C’est l’avis du Conseil de l’Europe qui dit s’inquiéter d’une loi sur l’égalité des chances entre la femme et l’homme.
Le projet de Constitution tunisienne respecte globalement les principes démocratiques, mais certaines dispositions devraient être modifiées, notamment pour mieux garantir la liberté de religion et la neutralité de l'Etat, ont estimé jeudi des experts de la "Commission de Venise", liée au Conseil de l'Europe.
Dans un avis rendu public à Strasbourg, les experts en droit constitutionnel de cette Commission - un organe consultatif aussi appelé "Commission pour la démocratie par le droit" - ont estimé que ce projet témoigne des "efforts" du peuple tunisien pour se doter "d'une constitution démocratique, basée sur les principes universels de la démocratie et des droits de l'homme".
Ils expriment cependant plusieurs réserves, notamment concernant la place réservée à l'Islam dans la Constitution.
"Le simple fait qu'un Etat proclame qu'il existe une religion dominante n'est pas, en soi, contraire aux standards internationaux", du moment que cela n'entraîne aucune "discrimination quelconque contre les adeptes d'autres religions ou les non-croyants", observent ces experts.
Ils jugent toutefois "ambiguë" la phrase qui, dans le projet, fait de l'Etat tunisien le "gardien de la religion". Il ne faudrait pas que ce terme puisse être compris comme "la religion dominante, c'est-à-dire l'Islam", car cela induirait une "discrimination entre différentes religions ou croyances" et poserait donc un "problème certain de respect des standards internationaux", selon eux.
En conséquence, la commission préconise de stipuler plutôt que "l'Etat est le garant de toutes les religions ainsi que des convictions non religieuses".
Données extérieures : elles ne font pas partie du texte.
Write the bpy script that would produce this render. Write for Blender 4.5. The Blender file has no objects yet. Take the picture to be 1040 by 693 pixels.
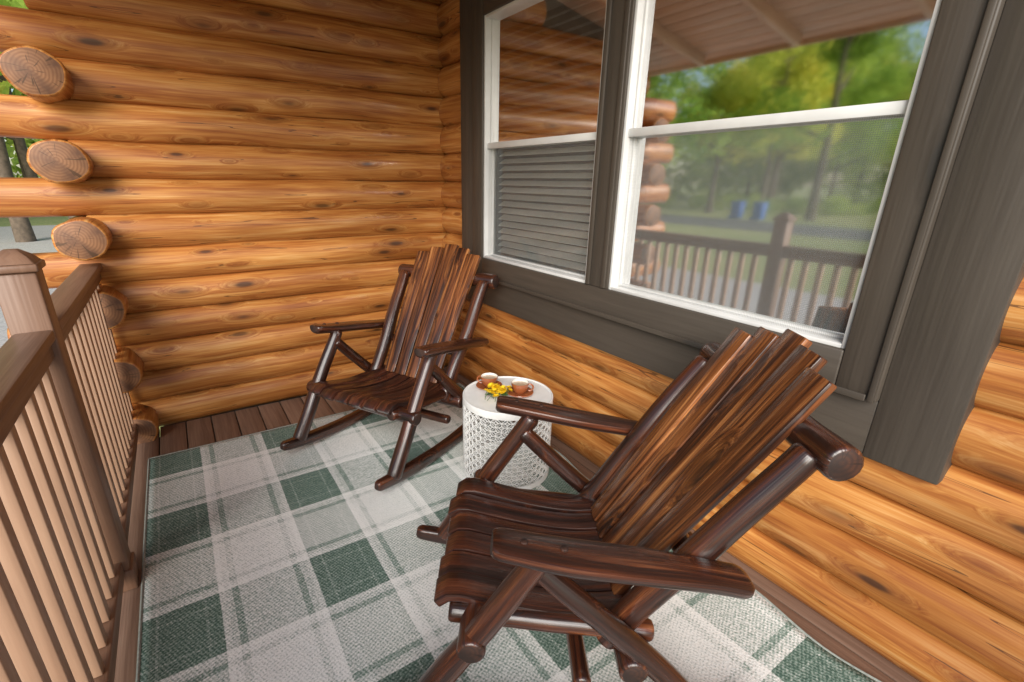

Elle s'inquiète par ailleurs d'un article du projet proclamant que "l'Etat garantit l'égalité des chances entre la femme et l'homme pour assumer les différentes responsabilités". Cette phrase "pourrait être interprétée dans un sens restrictif, l'égalité des chances étant limitée à certaines responsabilités", selon la commission de Venise, qui préconise de supprimer de cette phrase "pour assumer les différentes responsabilités".
Le projet de nouvelle Constitution tunisienne vise à doter le pays d'institutions pérennes, deux ans et demi après la chute du régime de Zine El Abidine Ben Ali, à l'issue de la première révolution du printemps arabe.
L'élaboration de ce texte, confiée à une Assemblée nationale constituante et marquée par de vifs débats entre laïcs et islamistes au pouvoir, a pris un retard considérable.
La Commission de Venise a été créée au début des années 1990 dans le but d'aider les anciens pays communistes à adopter des règles constitutionnelles compatibles avec les principes démocratiques et de respect des droits de l'homme que défend le Conseil de l'Europe.